Heavy burden on DPAI to regulate privacy

Section 94 of the bill provides that the DPAI would make regulations, rules, safeguards for protection of privacy and restrictions on continuous or systematic collection of "sensitive" personal data etc., including even defining what is "critical" personal data.

Duggal says the DPAI has been empowered to make many regulations which should have been stipulated in the bill. The bill should have specified "critical" personal data which is the Kohinoor of this data protection crown. Besides, the element of cybersecurity is completely missing from the Bill, making it a paper tiger, not an effective law.

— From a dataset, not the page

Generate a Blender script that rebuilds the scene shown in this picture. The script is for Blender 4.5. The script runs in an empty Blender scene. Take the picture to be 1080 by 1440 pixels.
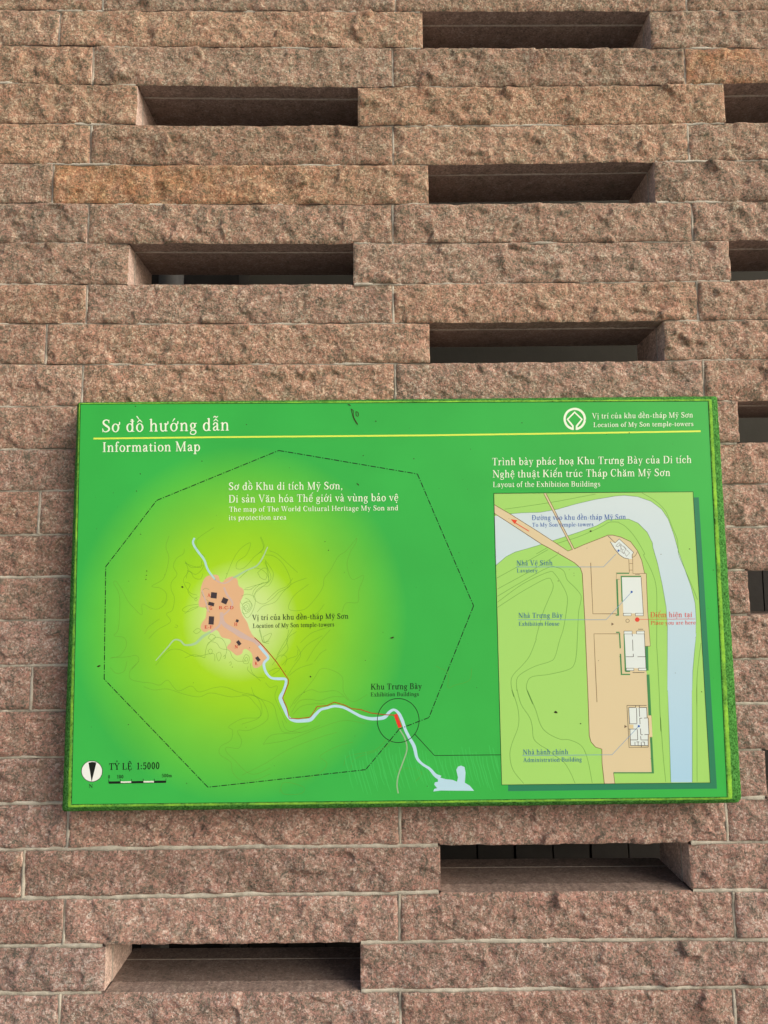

He also points out that the definition of "data" is deficient (less elaborate) vis-a-vis the Information Technology Act of 2000 - which he says is the mother legislation for all matters relating to electronic format. "First and foremost, it excludes "knowledge" from the definition and further, it excludes data in any form other than digital, including computer print-outs, punched cards, punched tapes and provides no protection for these", he adds.

Matthan, however, says when a law of fast-moving area of data technology is being framed it is impossible to put all regulations together into law. It is better for the law to articulate the principles and leave it to the delegated legislation to prescribe provisions.